Mas...O mundo em que a talentosa ficcionista faz seus personagens insólitos,
por isso marcantes, desse seu primeiro livro, transitarem, é nossa Terra,
embora nem pareça. Não como ela é hoje, mas uma “pós-apocalíptica”. Ou seja,
posterior a uma guerra mundial, de caráter nuclear, em que, como dá para
imaginar, todos sairiam perdendo. A civilização se desorganizou. As cidades,
caóticas e arruinadas, sem organização e sem liderança, são praticamente meros
acampamentos de refugiados. Podem existir num dia e, no seguinte, desaparecer,
sem nem deixar vestígios.
Óbvio que não vou
resenhar o livro e sequer resumir o enredo, como é meu procedimento usual. Os
interessados que comprem essa obra ficcional, pois farão bom investimento. Só
posso adiantar que não é o mundo em que eu gostaria de viver. E muito menos é o
que sonho deixar, por herança, aos meus filhos, netos, bisnetos e vai por aí
afora. O cenário em que o enredo se passa é o oposto das utopias, dos sonhos de
muitos idealistas (entre os quais me incluo)_de sociedades ideais,
caracterizadas pela ordem, justiça social, solidariedade e felicidade geral.
Pelo menos a possível para nós, seres humanos. É, portanto, legítima distopia.
Valentine cria
personagens exóticos, bizarros, “diferentes”, que fascinam tanto pelo aspecto,
quanto pelas atitudes.

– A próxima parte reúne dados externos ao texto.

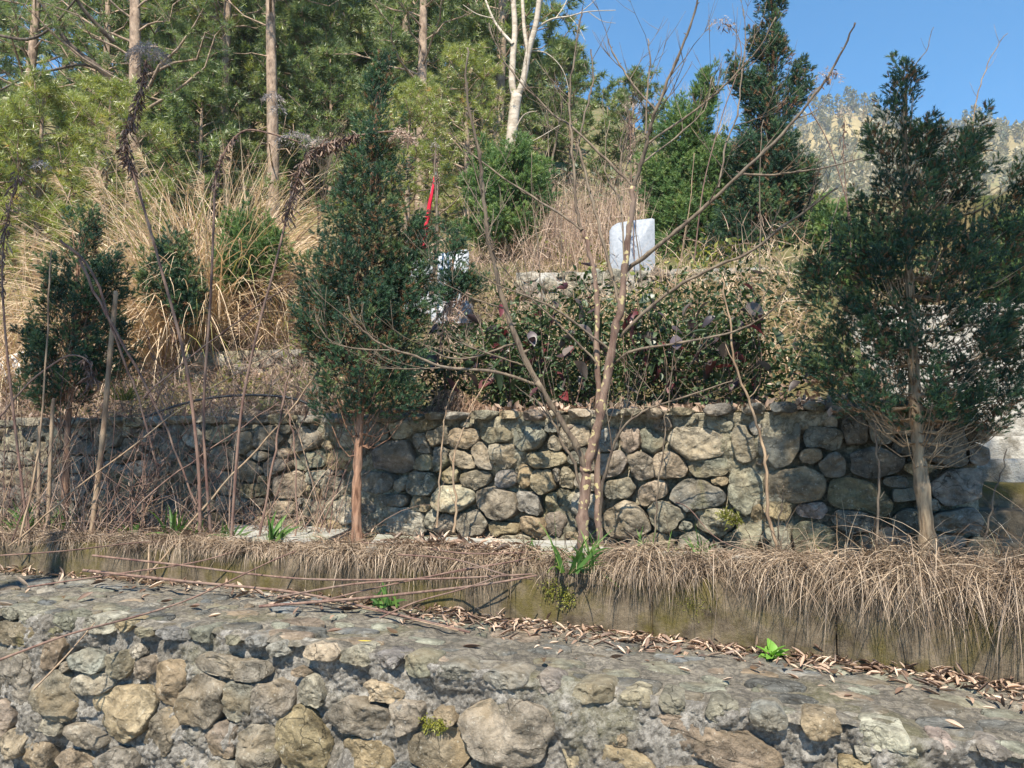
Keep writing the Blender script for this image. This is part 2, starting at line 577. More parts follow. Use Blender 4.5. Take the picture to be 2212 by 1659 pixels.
def ribbons(geo, base, d0, L, w, bend, r, segs=5, gravity=None, width_dir=None):
    """Many blades: base (N,3), first direction d0, length L, width w, bend towards gravity."""
    base = np.asarray(base, 'f8')
    N = len(base)
    if N == 0:
        return
    d = np.array(d0, 'f8')
    d /= np.linalg.norm(d, axis=1)[:, None]
    L = np.broadcast_to(np.asarray(L, 'f8'), (N,))
    w = np.broadcast_to(np.asarray(w, 'f8'), (N,))
    bend = np.broadcast_to(np.asarray(bend, 'f8'), (N,))
    g = np.array([0, 0, -1.0]) if gravity is None else np.asarray(gravity)
    side = np.cross(d, RNG.normal(size=(N, 3)) if width_dir is None else width_dir)
    side /= np.linalg.norm(side, axis=1)[:, None] + 1e-9
    p = base.copy()
    V = np.zeros((N, (segs + 1) * 2, 3))
    for i in range(segs + 1):
        t = i / segs
        ww = (w * (1 - t ** 2.2) + 0.0004)[:, None]
        V[:, 2 * i] = p + side * ww * 0.5
        V[:, 2 * i + 1] = p - side * ww * 0.5
        p = p + d * (L / segs)[:, None]
        d = d + g * (bend / segs)[:, None] + RNG.normal(size=(N, 3)) * 0.05
        d /= np.linalg.norm(d, axis=1)[:, None]
    q = np.array([(2 * i, 2 * i + 1, 2 * i + 3, 2 * i + 2) for i in range(segs)])
    nv = (segs + 1) * 2
    Fc = q[None] + (np.arange(N) * nv)[:, None, None]
    geo.add(V.reshape(-1, 3), Fc.reshape(-1, 4), np.repeat(np.broadcast_to(np.asarray(r, 'f8'), (N,)), nv))

# ------------------------------------------------------------------ terrain
WB = (6.02, -0.39)        # line of the rear wall:  y = a + b x
KB = (4.81, -0.345)       # kerb
WA = (3.70, -0.345)       # front edge of the foreground wall
Z_TER, Z_TOP = -0.755, 0.27
ST0 = np.array([2.94, 4.87])
STE = np.array([0.2, 0.98]) / math.hypot(0.2, 0.98)
STR = np.array([STE[1], -STE[0]])
UP = [(-5, 0.2), (0, 0.24), (1.0, 0.30), (1.5, 0.5), (2.3, 0.95), (3.2, 1.65), (4.5, 2.45), (6, 3.0), (10, 5.4), (14, 7.5), (20, 10.6), (35, 19.5), (55, 32.0), (75, 44.0), (110, 52.0), (200, 40.0)]


def zwalk(x):
    return -1.0 - 0.0475 * np.clip(np.asarray(x, 'f8') + 1.5, 0, 6)


def terr(X, Y, rough=True):
    X = np.asarray(X, 'f8')
    Y = np.asarray(Y, 'f8')
    u = (Y - (WB[0] + WB[1] * X)) * 0.932
    kf = np.clip((u - 3) / 7, 0, 1) * (X < 0)
    u = u * (1 - kf) + (Y - WB[0]) * 0.932 * kf
    h = np.interp(u, [a for a, b in UP], [b for a, b in UP])
    az = X / np.maximum(Y, 1)
    m = np.interp(az, [-0.9, -0.3, -0.02, 0.12, 0.22, 0.4, 0.7], [0.9, 1.0, 1.0, 0.86, 0.70, 0.56, 0.5])
    k = np.clip((u - 6) / 10, 0, 1)
    h = h * (1 + (m - 1) * k)
    P = np.stack([X.ravel(), Y.ravel(), 0 * X.ravel()], -1)
    if rough:
        amp = np.clip(u.ravel() / 6, 0.1, 1.5)
        h = h + (fbm(P * 0.7, 4, 5) * 0.16 * amp).reshape(h.shape)
    rel = np.stack([X - ST0[0], Y - ST0[1]], -1)
    al = rel @ STE
    ac = rel @ STR
    hs = -0.95 + 0.165 / 0.29 * np.minimum(al, 14 * 0.29) + 0.3 * np.maximum(al - 14 * 0.29, 0)
    sel = (ac > -0.12) & (ac < 2.9) & (al > -0.3)
    h = np.where(sel, np.minimum(h, hs), h)
    return h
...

A principal, a força motora, a que se destaca no enredo,
é uma mulher. Trata-se da proprietária desse circo peculiar, chamada Boss. Além
de ter personalidade forte e agregadora e notável capacidade de liderança, essa
figura conta com um talento ainda mais
especial, que a torna tão requisitada:
consegue recuperar corpos mutilados pela guerra e pelos efeitos da radiação. ‘Reconstrói” pessoas, ou algo parecido, como
se fora uma escultora. Cria, na verdade, seres híbridos, meio máquinas, meio
humanos, mediante utilização de complicadas engrenagens, de placas de ferro, de
rodas e pistões etc.etc.etc., nunca vistos por ninguém em lugar e em tempo
algum e que, por isso, se tornam atrações irresistíveis de seu circo
itinerante. E este percorre um mundo sem limites, sem fronteiras regionais ou
nacionais e praticamente sem nenhuma das características do atual, que marquem
uma civilização que, minimamente, mereça essa designação.
As apresentações de sua
troupe provavelmente serão únicas, porquanto as cidades em que se apresenta
talvez desapareçam logo: meses, semanas ou mesmo dias após a passagem dessa
companhia. O livro de Valentine – muito bem redigido, diga-se de passagem – é
original, originalíssimo, diferente de tudo o que já li. E olhem que sou tido e
havido como leitor compulsivo, como uma espécie de “rato de biblioteca”. É a
magia do circo entretendo os sobreviventes de um mundo agonizante e em ruínas.